2007年04月29日 | 流離譚(土佐山北郷士列伝)
 昨夜は、高知駅前のホテルに宿泊した。
 今朝の高知は、気持ちよく晴れ渡っていた。6:05、土讃線、高知発須崎行きワンマン列車に乗車。これから檮原(ゆすはら)に向かうところ。先ほど中学生のサッカー部員が乗り込んできて、車内は、行き交う土佐弁で充ちている。ここから先は、どこまでエアエッジが接続できるか不明なり。
 列車は、晴れた田園風景の中を進む。中学生たちは、佐川で下車して行った。車内は急に閑散として、列車が走る音だけに戻った。

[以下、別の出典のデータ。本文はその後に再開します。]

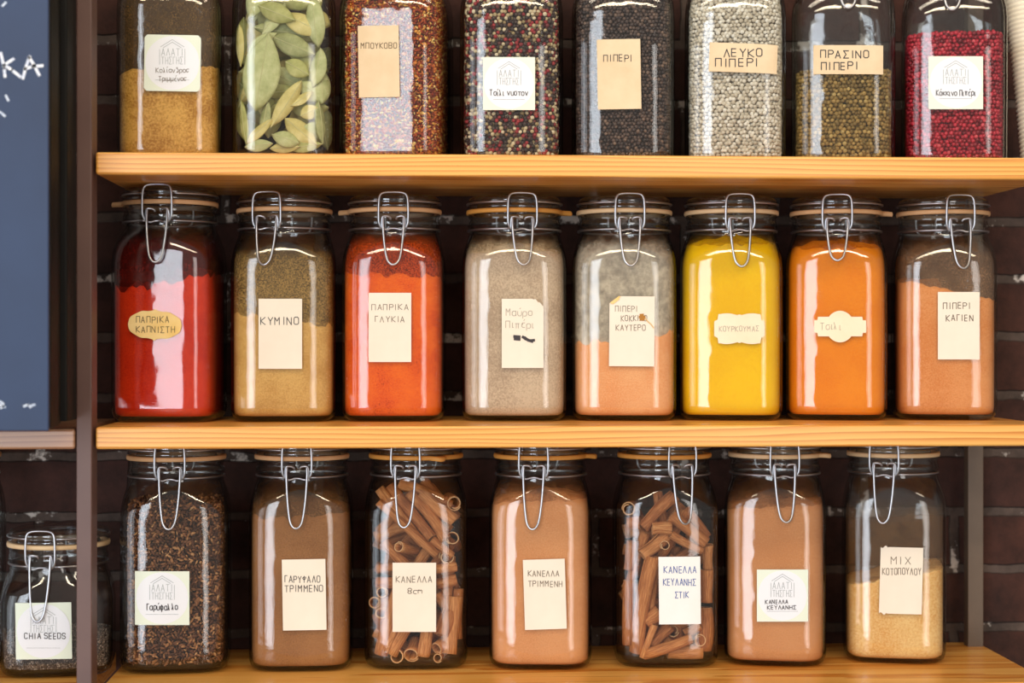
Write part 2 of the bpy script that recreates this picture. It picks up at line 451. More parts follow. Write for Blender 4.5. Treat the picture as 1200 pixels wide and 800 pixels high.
class Jar:
    def prof(self, z):
        p = self.rows
        if z <= p[0][0]: return p[0][1:]
        for (z0, a0, n0), (z1, a1, n1) in zip(p, p[1:]):
            if z <= z1:
                t = (z - z0) / (z1 - z0); return a0 + (a1 - a0) * t, n0 + (n1 - n0) * t
        return p[-1][1:]
    def local(self, px, py):
        d = ray(px, py); t = (self.a - (CAM - self.c).dot(self.n)) / d.dot(self.n)
        p = CAM + d * t; return (p - self.c).dot(self.t), p.z - self.z0
    def surf(self, u, z, off):
        a, n = self.prof(z); k = min(abs(u / a), .985)
        return (u, -a * (1 - k ** n) ** (1 / n) - off, z)
    def place(self, off):
        return lambda x, y: self.surf(*self.local(x, y), off)
    def zpx(self, px, py): return self.local(px, py)[1]

def make_jar(label, x0, x1, zshelf, Yf, delta, latch, lever, rub=0, tab=None, short=False, hs=1.0, group='clip-top jars'):
    J = Jar(); cx = (x0 + x1) / 2
    al = math.atan((cx - (600 - F * math.tan(YAW))) / F)
    J.th = -al + R(delta); depth = (Yf + .035 + D) / math.cos(al) * 1.0
    pl, pr = P(x0, 400, Yf + .035), P(x1, 400, Yf + .035)
    J.a = (pr - pl).length * math.cos(al) / 2 / hfac(R(delta)); s = J.a / .057
    J.rows = [(z * hs, a * s, n) for z, a, n in (SHORT if short else TALL)]
    mid = P(cx, 400, Yf + J.a)
    J.c = Vector((mid.x, mid.y, 0)); J.z0 = zshelf + .0003
    J.n = Vector((math.sin(J.th), -math.cos(J.th), 0)); J.t = Vector((math.cos(J.th), math.sin(J.th), 0))
    t = empty('glass_jar', (J.c.x, J.c.y, J.z0), J.th); J.root = t
    tag(t, label, 'jar', group)
    H = J.rows[-1][0]; off = (.135 if short else .227) * hs - H
    outer = [ring(a, n, z) for z, a, n in J.rows]
    w = .0028
    inner = [ring(a - w, n, max(z, .006)) for z, a, n in reversed(J.rows) if z > .004]
    v, f = loft(outer + inner); mesh('jar_body', v, f, GLASS, t)
    # lid with its stepped rim and the plug that sits in the mouth
    LZ = .0016
    lr = [(.0015,.0445),(.0030,.0505),(.0050,.0516),(.0068,.0510),(.0080,.0500),(.0095,.0500),(.0110,.0508),(.0135,.0506),(.0160,.0490),(.0176,.0462),(.0182,.042),(.0172,.036),(.0168,.020),(.0168,.002)]
    under = [(.0120,.002),(.0120,.030),(.0100,.040),(-.002,.0440),(-.002,.0446)]
    rings = [circ(r * s, H + z + LZ) for z, r in lr] + [circ(r * s, H + z + LZ) for z, r in under]
    v, f = loft(rings + [rings[0]], False, False); mesh('lid', v, f, LIDGLASS, t)
    # rubber seal, its pull tab sticking out
    seg = 96; rg = []
    tw = None if tab is None else R(tab)
    for k in range(seg):
        p = 2 * math.pi * k / seg; e = 0; dz = 0
        if tw is not None:
            dd = (p - tw + math.pi) % (2 * math.pi) - math.pi
            if abs(dd) < .16: e = .0105 * (1 - (abs(dd) / .16) ** 4); dz = -.0012 * (1 - abs(dd) / .16)
        ro, ri = .0529 * s + e, .0455 * s; c_, s_ = math.cos(p), math.sin(p); z = H + .0002
        rg.append([(ri*c_, ri*s_, z), (ro*c_*.99, ro*s_*.99, z - .0002 + dz), (ro*c_, ro*s_, z + .0022 + dz), (ro*c_*.99, ro*s_*.99, z + .0044 + dz), (ri*c_, ri*s_, z + .0042)])
    v, f = loft(rg + [rg[0]], False, False); mesh('rubber_seal', v, f, RUB[rub], t)
    # wires; latch angle from where the latch stands in the picture
    off_l = P(latch, 400, Yf + .01); rel = (off_l - Vector((P(cx, 400, Yf + .01).x, off_l.y, 0)))
    ph = math.asin(max(-.9, min(.9, rel.x / (.0535 * s)))) + (al * -1)     # angle from -y in world
    A0 = ph - J.th
    def at(u, r, z):                                                       # u: tangential, r: outward, z above rim
        cA, sA = math.cos(A0), math.sin(A0)
        return Vector((u * cA + r * sA, u * sA - r * cA, H + z))
    rw = .00115
    def arc(u0, r, z, n=40):
        a0 = math.asin(u0 / r); pts = []
        for k in range(n + 1):
            q = a0 + (2 * math.pi - 2 * a0) * k / n
            pts.append(at(r * math.sin(q), r * math.cos(q), z))
        return pts
    rl = .0518 * s; rn = .0506 * s
    v, f = tube(arc(.0155, rl, .0114), rw); mesh('lid_wire', v, f, STEEL, t)
    v, f = tube(arc(.0135, rn, -.0180), rw); mesh('neck_wire', v, f, STEEL, t)
    # front frame: an arch over the lid rim with two legs down to the lever
    fr = [(-.0135,.0535,-.0175), (-.0158,.0548,-.013), (-.0160,.0552,-.004), (-.0158,.0552,.008), (-.0150,.0548,.0165), (-.0115,.0540,.0200), (0,.0535,.0206),
          (.0115,.0540,.0200), (.0150,.0548,.0165), (.0158,.0552,.008), (.0160,.0552,-.004), (.0158,.0548,-.013), (.0135,.0535,-.0175)]
    v, f = tube(smooth_path([at(u, r * s, z) for u, r, z in fr]), .0012); lf = mesh('latch_frame', v, f, STEEL, t)
    cross = smooth_path([at(u, r * s, z) for u, r, z in [(-.0125,.0530,-.0185),(-.0125,.0540,-.0080),(-.0105,.0545,-.0050),(-.004,.0535,-.0060),(-.0030,.0515,-.0085)]])
    cross2 = smooth_path([at(-u, r * s, z) for u, r, z in [(-.0125,.0530,-.0185),(-.0125,.0540,-.0080),(-.0105,.0545,-.0050),(-.004,.0535,-.0060),(-.0030,.0515,-.0085)]])
    low = smooth_path([at(u, r * s, z) for u, r, z in [(-.0125,.0530,-.0185),(-.008,.0535,-.0205),(-.003,.0520,-.0185),(.003,.0520,-.0185),(.008,.0535,-.0205),(.0125,.0530,-.0185)]])
    v, f = join_vf([tube(cross, .0012), tube(cross2, .0012), tube(low, .0010)]); mesh('pivot_loops', v, f, STEEL, t)
    zb = J.zpx(latch, lever) - H
    lv = [(-.0108,.0545,-.0070), (-.0112,.0560,-.016), (-.0098,.0585,-.016 + (zb + .016) * .45), (-.0072,.0615,-.016 + (zb + .016) * .85), (-.0040,.0630,zb + .0012), (0,.0633,zb - .0008),
          (.0040,.0630,zb + .0012), (.0072,.0615,-.016 + (zb + .016) * .85), (.0098,.0585,-.016 + (zb + .016) * .45), (.0112,.0560,-.016), (.0108,.0545,-.0070)]
    v, f = tube(smooth_path([at(u, r * s, z) for u, r, z in lv]), .0013); mesh('latch_lever', v, f, STEEL, t)
    hg = smooth_path([at(u, -r * s, z) for u, r, z in [(-.012,.0510,.0098),(-.012,.0560,.004),(-.012,.0555,-.012),(-.008,.0525,-.0185),(.008,.0525,-.0185),(.012,.0555,-.012),(.012,.0560,.004),(.012,.0510,.0098)]])
    v, f = tube(hg, rw); mesh('rear_hinge', v, f, STEEL, t)
    return J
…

世間がゴールデンウイークというのがウソのようだ。
 吾桑(あそう)、多の郷(おおのごう)という変わった駅名あり。7:45 須崎着。須崎(すさき)は、高知県西部の、太平洋岸に近い、小さな市である。高知県は高知市以外というと、小さな町や村ばかりになる。
 8:17 高知県交通の杉の川方面、檮原行きのバスに乗車。これより四国山脈の山中に向かう。とたんにエアエッジが繋がらなくなった。

 山裾を縫うようにして山中に入り、9:45 頃檮原役場前着。川沿いの平地に開けた小さな集落であるが、農協や郵便局、旅館、コンビニ、スーパーなどあり。駐在所で道筋を尋ねるが、茶や谷方面は、平日でも、5便くらいしかバスが出ておらず、今日は休日とあって、朝、昼の2便の様子。12:35の便までは待てないので、タクシーに乗ることにした。この山中にタクシー会社があるのが不思議なくらいだが、無線で予約が入ってきている。運転手さんも竜王の出身ということであった。
 単車線の山道をうねうねと登り、10:20頃竜王橋着。この橋のたもとの民家こそ、「土佐源氏」の山本槌造の住み家である。

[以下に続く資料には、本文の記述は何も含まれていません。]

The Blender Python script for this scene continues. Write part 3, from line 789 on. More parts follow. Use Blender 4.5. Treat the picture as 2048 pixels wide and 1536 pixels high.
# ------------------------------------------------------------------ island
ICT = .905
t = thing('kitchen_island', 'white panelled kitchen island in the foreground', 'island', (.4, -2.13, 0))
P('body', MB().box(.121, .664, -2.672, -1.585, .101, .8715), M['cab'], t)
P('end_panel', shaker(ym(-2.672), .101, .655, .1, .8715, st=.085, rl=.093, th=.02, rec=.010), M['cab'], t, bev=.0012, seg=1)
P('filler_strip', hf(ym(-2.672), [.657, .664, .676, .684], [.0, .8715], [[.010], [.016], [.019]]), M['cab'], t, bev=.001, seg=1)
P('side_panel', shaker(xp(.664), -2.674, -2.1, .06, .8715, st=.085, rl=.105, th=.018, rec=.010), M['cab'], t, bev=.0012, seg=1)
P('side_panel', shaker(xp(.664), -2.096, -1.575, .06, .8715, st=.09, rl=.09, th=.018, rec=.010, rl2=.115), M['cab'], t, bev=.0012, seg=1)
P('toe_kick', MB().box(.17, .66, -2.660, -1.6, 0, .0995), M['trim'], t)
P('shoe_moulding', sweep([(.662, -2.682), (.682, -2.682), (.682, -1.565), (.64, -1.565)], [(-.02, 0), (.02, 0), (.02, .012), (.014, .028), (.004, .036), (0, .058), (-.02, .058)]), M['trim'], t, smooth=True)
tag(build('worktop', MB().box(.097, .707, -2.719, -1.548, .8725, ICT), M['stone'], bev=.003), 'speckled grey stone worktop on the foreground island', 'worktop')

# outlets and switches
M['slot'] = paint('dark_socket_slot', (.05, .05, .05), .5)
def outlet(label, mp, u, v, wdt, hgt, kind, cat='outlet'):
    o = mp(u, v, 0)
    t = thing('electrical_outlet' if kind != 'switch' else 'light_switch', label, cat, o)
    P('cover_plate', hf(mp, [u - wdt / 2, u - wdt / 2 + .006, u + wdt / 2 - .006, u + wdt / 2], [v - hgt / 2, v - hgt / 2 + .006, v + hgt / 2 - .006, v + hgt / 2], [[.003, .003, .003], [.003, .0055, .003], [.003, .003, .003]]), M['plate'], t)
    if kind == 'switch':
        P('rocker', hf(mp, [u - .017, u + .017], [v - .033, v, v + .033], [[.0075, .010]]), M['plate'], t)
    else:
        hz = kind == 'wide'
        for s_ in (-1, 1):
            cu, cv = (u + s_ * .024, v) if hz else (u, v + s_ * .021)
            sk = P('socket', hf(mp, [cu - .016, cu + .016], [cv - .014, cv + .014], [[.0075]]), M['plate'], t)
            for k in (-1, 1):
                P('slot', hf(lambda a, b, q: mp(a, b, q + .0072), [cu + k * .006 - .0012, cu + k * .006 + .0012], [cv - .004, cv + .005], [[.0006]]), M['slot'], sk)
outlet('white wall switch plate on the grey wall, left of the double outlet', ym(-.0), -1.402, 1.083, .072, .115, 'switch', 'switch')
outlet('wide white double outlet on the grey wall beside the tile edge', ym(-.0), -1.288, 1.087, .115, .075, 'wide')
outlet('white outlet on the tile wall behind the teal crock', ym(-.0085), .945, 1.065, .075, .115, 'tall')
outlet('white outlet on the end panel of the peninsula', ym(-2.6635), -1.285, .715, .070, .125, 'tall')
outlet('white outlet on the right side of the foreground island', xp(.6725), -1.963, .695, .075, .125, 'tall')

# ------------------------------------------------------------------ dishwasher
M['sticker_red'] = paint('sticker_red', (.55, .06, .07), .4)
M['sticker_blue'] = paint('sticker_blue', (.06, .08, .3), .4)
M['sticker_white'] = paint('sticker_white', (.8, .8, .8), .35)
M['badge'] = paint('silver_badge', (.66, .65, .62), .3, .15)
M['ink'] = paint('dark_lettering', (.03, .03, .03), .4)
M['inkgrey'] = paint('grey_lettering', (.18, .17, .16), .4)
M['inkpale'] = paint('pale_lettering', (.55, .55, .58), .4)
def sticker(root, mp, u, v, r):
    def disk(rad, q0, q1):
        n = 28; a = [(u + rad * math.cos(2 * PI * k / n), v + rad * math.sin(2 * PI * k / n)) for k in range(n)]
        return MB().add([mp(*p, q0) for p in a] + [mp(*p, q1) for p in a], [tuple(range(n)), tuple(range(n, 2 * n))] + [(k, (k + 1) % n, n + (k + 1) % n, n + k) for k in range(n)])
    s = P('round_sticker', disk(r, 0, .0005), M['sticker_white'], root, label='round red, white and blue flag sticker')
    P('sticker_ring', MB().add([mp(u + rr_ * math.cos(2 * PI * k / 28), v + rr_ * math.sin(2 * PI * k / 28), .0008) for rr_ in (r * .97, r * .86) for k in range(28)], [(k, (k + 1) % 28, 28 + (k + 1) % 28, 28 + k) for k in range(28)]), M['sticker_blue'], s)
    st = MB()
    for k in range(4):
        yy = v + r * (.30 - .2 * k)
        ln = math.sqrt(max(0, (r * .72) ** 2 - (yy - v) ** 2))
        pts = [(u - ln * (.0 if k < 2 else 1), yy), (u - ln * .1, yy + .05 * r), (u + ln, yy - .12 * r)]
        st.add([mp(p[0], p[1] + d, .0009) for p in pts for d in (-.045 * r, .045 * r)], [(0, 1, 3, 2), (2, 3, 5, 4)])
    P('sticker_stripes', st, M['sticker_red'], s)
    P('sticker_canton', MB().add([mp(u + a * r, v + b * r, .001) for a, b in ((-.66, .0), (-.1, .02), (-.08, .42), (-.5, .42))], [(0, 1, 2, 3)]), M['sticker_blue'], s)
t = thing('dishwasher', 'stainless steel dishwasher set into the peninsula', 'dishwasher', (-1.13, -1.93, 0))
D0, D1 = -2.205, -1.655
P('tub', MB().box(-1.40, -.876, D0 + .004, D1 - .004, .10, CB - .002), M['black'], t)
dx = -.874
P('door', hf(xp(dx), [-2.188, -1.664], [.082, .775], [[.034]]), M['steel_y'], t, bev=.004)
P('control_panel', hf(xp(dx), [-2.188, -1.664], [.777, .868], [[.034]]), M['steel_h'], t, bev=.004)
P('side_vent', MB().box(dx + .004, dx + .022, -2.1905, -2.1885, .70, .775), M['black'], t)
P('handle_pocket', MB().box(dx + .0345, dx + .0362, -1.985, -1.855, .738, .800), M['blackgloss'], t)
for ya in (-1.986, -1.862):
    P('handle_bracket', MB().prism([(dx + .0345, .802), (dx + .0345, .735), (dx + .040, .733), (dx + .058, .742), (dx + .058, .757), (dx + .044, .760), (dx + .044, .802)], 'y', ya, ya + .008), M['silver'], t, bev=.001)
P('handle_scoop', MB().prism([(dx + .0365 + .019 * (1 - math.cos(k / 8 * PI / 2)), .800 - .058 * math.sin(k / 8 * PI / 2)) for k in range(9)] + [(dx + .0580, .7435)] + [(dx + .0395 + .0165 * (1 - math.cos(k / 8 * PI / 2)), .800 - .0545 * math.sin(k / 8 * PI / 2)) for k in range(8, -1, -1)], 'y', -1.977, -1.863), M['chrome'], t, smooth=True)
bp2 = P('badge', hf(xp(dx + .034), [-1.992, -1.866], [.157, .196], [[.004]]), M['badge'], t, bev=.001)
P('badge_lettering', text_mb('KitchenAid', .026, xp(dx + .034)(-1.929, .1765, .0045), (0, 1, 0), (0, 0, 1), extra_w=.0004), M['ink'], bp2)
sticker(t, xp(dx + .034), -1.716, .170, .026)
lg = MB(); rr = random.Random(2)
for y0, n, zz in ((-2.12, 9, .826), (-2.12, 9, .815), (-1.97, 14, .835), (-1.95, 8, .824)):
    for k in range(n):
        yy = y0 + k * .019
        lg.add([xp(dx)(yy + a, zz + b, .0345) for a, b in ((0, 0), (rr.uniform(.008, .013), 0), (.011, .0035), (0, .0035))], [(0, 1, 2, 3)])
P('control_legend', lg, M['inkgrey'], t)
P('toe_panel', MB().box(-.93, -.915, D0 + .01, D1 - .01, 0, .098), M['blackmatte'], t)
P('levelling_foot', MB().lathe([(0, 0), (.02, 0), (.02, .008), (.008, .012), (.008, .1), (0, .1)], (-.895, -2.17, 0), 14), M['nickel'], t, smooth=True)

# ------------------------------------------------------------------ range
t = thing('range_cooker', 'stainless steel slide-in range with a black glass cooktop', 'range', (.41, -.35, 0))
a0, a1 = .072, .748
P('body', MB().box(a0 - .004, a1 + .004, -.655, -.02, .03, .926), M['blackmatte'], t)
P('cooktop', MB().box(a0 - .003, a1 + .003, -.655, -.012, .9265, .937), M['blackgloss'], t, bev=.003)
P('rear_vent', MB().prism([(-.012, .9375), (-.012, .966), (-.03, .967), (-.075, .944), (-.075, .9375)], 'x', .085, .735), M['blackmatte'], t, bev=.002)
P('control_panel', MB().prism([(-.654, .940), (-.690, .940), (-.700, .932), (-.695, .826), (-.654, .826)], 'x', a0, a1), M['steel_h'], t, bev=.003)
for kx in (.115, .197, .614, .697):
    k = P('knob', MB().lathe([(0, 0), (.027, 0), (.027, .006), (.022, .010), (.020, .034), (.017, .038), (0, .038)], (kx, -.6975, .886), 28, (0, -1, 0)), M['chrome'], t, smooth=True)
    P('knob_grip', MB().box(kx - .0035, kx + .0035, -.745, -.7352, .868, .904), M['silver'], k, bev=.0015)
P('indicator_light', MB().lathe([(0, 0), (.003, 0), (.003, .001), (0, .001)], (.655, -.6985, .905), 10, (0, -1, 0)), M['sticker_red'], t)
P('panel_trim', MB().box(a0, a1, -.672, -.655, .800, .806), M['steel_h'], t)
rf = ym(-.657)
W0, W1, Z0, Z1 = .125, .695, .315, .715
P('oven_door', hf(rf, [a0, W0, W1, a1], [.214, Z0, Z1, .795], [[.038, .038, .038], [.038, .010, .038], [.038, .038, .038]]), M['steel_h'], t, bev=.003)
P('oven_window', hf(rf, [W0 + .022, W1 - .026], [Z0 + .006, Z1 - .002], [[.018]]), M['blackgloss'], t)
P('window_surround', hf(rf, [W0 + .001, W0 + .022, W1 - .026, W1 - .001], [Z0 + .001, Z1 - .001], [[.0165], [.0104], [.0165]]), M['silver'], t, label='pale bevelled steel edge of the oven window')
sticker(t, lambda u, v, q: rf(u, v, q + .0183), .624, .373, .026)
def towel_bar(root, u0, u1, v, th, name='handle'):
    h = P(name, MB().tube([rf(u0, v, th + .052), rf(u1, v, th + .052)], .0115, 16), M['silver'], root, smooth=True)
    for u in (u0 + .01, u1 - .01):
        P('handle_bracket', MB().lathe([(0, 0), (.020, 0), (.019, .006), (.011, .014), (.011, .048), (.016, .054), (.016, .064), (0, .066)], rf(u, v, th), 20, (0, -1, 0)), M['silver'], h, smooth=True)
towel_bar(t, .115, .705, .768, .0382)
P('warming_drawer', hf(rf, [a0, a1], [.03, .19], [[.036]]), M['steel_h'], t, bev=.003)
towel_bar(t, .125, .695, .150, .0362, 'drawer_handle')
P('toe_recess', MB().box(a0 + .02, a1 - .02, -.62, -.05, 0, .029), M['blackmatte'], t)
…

 檮原に関心が向いたのには、ふたつの理由がある。幕末の土佐からの脱藩の道という面と、宮本常一の「土佐源氏」の舞台という面とである。坂本龍馬が檮原の関所を抜けて脱藩したというので、それがこの町の観光資源になっている。竜馬脱藩のひと月後に、同じ経路で脱藩したのが、吉田東洋を暗殺した、安岡嘉助と那須信吾らである。
 2年前から「流離譚」の現場を見る旅を、断続的にやっていて、土佐山北、小高坂、十津川、会津七日町と辿ってきた。那須信吾の養子に入った家がこの檮原であったし、天誅組の吉村寅太郎の出身もこの近くである。嘉助の脱藩の行跡を確認しておきたいという目的がひとつにはあった。

空港へ6

2007年04月28日 | 旅の破片
 連休の初日。
 午後、赤坂の集まりに出席した後、ホテルを出ると、激しい雨が降っていた。タクシーを待って、雨の中、羽田空港へ向かう。
 車は、飯倉の交差点で、いったん下って行って、すぐに上がり、東京タワーを右手に見て、赤羽橋から首都高へ入った。タクシーの車中から見る雨の街は、なんだかずいぶん新鮮な眺めに見えた。
 十年以上、首都高を、自分の運転で、走ったという記憶がない。もう、こんな強雨の日に、首都高を走れるという自信はなくなっている。人の運転でよかった。レインボウ・ブリッジ、お台場あたりを過ぎて、30分ほどで、羽田に着いた。
 今朝、GRDで使っているSDカードが、書き込みも、消去もできなくなっているのに気がついた。見ると、プラスチックの突起に、ヒビが入っていた。SDカードも消耗品だ。突然どこかで壊れてしまうのは、フィルムにはない現象だ。買って置かなきゃと思いつつ、空港まで買うヒマがなかった。今回の旅の目的地では、絶対に入手できないと分かっている。羽田のショップを探し回って、やっと1GのSDをゲットした。
 19:05発のJALの便に乗って、1時間半の夜間飛行。文庫本を読み終わる間もなく、四国の高知に到着した。